__Exercise goal__.
Pull out every line below that holds the word "this".

Data supplied start

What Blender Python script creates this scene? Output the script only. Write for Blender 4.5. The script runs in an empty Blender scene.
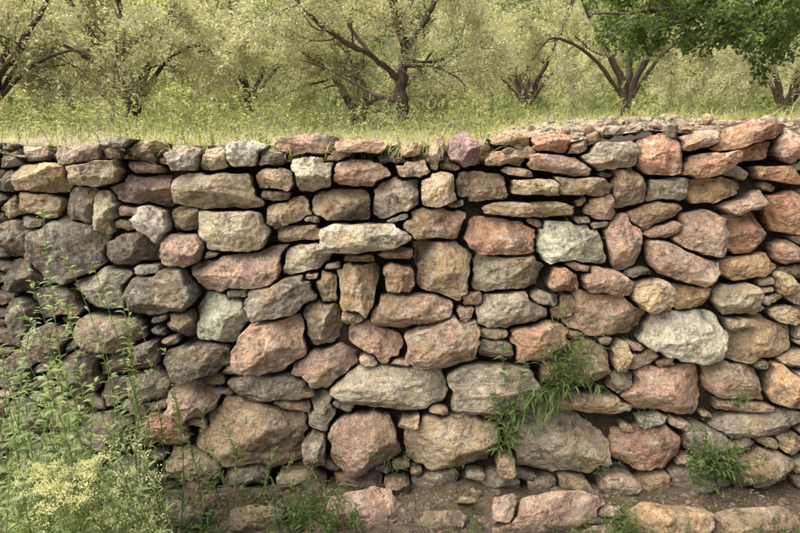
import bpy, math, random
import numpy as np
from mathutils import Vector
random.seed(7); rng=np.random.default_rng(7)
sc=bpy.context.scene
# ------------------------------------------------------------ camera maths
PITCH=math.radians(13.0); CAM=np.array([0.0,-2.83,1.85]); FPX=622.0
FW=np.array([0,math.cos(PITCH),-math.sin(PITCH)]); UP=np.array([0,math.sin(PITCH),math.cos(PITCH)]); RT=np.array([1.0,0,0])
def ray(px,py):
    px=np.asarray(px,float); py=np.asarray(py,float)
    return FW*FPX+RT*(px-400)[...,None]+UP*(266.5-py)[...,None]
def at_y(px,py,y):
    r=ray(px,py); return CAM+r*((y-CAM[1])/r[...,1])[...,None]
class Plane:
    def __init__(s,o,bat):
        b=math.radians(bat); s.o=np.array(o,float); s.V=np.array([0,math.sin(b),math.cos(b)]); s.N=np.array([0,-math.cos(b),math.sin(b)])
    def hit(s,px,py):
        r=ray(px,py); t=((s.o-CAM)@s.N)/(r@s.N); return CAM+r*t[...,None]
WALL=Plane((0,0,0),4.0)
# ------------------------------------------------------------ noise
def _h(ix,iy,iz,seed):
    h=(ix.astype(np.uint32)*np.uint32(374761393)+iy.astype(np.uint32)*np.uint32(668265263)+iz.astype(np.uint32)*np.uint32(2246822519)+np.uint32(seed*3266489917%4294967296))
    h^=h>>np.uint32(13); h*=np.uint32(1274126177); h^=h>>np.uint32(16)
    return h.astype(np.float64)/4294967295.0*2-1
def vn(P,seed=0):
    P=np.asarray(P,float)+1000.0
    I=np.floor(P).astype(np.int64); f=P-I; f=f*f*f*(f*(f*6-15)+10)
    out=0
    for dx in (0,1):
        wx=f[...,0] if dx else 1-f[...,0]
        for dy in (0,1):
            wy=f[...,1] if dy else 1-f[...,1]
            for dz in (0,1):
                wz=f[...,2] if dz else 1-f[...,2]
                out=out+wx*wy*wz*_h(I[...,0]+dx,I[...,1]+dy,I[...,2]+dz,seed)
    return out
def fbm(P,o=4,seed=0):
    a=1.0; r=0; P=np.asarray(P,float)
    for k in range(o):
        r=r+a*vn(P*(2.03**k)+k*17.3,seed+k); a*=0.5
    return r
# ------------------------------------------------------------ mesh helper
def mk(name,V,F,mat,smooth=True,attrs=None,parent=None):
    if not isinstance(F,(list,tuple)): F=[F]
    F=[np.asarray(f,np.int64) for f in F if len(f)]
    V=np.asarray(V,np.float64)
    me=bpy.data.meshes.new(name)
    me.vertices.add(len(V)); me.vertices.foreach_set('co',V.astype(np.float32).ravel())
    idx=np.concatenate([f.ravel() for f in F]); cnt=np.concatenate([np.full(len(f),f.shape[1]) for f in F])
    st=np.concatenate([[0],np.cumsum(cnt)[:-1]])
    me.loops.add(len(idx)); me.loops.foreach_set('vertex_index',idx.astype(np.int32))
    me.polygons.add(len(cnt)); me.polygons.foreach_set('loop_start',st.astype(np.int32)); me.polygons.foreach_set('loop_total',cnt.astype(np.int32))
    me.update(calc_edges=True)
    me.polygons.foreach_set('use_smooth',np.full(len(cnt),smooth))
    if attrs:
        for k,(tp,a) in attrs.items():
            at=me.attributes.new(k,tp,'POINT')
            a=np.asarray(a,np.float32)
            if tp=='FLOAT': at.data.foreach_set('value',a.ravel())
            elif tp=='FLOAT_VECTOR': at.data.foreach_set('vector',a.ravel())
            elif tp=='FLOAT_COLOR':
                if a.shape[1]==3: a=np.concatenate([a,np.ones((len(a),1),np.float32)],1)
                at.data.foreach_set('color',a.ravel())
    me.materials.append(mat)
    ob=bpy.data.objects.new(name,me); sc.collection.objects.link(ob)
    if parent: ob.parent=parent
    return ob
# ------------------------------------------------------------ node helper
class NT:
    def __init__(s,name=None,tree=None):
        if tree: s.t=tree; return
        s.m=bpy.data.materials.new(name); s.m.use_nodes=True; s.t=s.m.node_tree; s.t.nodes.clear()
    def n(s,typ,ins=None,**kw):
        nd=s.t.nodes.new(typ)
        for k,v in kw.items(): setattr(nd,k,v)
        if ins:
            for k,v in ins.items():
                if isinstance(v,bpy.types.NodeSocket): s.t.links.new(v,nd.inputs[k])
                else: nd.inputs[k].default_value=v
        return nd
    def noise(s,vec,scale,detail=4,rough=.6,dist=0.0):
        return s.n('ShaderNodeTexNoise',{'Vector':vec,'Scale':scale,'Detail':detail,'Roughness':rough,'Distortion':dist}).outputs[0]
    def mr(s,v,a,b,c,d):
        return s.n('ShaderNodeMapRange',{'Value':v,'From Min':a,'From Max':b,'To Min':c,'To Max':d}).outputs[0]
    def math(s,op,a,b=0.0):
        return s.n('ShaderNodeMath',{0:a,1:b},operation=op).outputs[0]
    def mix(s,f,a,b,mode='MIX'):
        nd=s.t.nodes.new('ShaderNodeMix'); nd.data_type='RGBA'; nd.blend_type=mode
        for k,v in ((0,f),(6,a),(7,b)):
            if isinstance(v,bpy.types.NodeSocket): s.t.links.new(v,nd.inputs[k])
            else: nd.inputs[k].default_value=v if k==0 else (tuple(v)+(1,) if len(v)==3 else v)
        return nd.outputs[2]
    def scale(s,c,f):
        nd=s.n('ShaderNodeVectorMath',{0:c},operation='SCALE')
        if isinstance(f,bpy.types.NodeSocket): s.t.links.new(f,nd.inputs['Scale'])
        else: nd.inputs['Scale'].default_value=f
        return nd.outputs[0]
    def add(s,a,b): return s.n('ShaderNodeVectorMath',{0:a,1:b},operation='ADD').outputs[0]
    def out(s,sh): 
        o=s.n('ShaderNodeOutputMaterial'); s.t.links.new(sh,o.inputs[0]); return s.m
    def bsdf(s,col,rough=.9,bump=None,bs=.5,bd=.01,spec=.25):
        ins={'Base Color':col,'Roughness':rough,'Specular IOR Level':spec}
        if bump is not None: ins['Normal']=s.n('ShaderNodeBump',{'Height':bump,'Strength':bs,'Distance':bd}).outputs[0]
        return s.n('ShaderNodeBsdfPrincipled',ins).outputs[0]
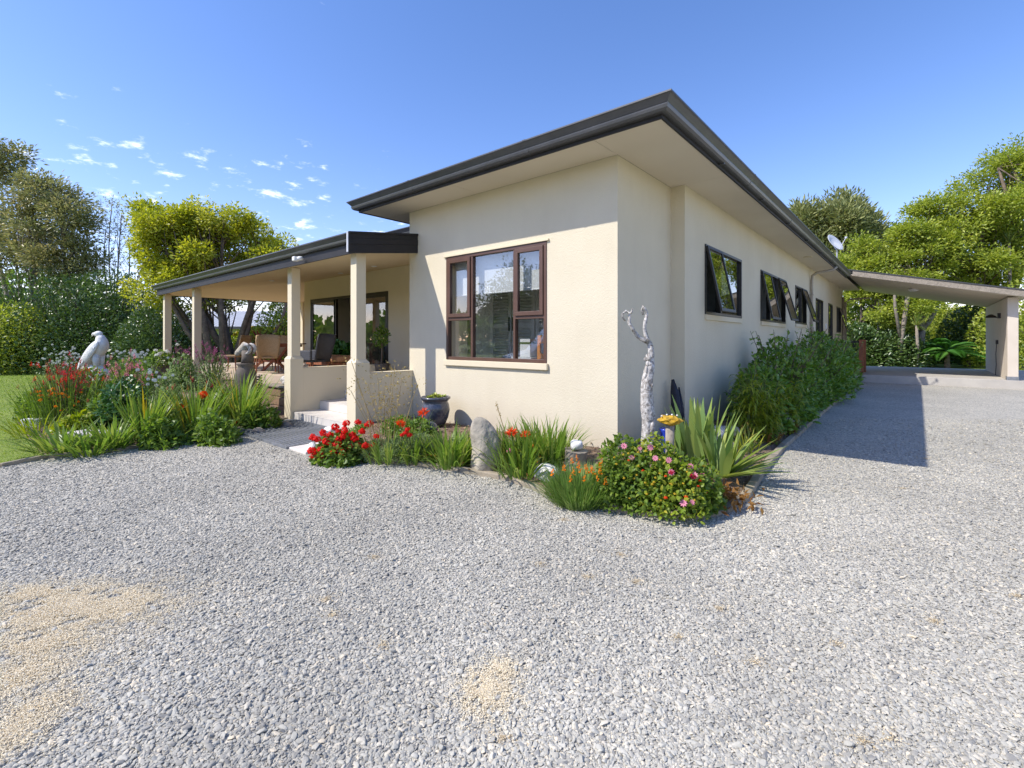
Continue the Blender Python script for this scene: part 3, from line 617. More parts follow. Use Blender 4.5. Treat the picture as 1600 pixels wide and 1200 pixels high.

Data supplied end

__Written solution__.
What Blender Python script creates this scene? Output the script only. Write for Blender 4.5. The script runs in an empty Blender scene.
Continue the Blender Python script for this scene: part 3, from line 617. More parts follow. Use Blender 4.5. Treat the picture as 1600 pixels wide and 1200 pixels high.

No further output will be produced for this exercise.